Die Delegationsmitglieder seien zudem mehrfach langen Personenkontrollen unterzogen und schließlich von ihrer Aufgabe abgehalten worden. Dass die Anwesenheit nicht erwünscht war, habe sich beispielsweise an der Verfolgung durch mehrere Polizeiwagen gezeigt.
Soldaten werden zur Stimmabgabe in kurdische Regionen geschickt
Abschließend heißt es: „In vielen Wahlbezirken, in denen in der Vergangenheit die linke, feministische Partei HDP die Wahlen gewonnen hat, wurden türkische Soldaten registriert, um das Wahlergebnis zu manipulieren. Die Soldaten wurden mit Bussen aus verschiedenen Stützpunkten in der gesamten Türkei und dem Irak angefahren.

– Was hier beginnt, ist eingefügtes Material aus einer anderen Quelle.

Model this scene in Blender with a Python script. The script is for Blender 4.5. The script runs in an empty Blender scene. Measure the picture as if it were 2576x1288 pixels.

Einer der vielen Fälle fand in Görümlü statt, wo knapp 1000 Einwohner zur Wahl registriert waren, zusätzlich aber 2000 Soldaten aus dem ganzen Land und dem Irak wählen durften. Die massive Präsenz der vielen bewaffneten Soldaten an vielen Orten sollten nach Aussage der Menschen vor Ort die wenigen lokalen Wähler*innen vom Wählen abhalten.”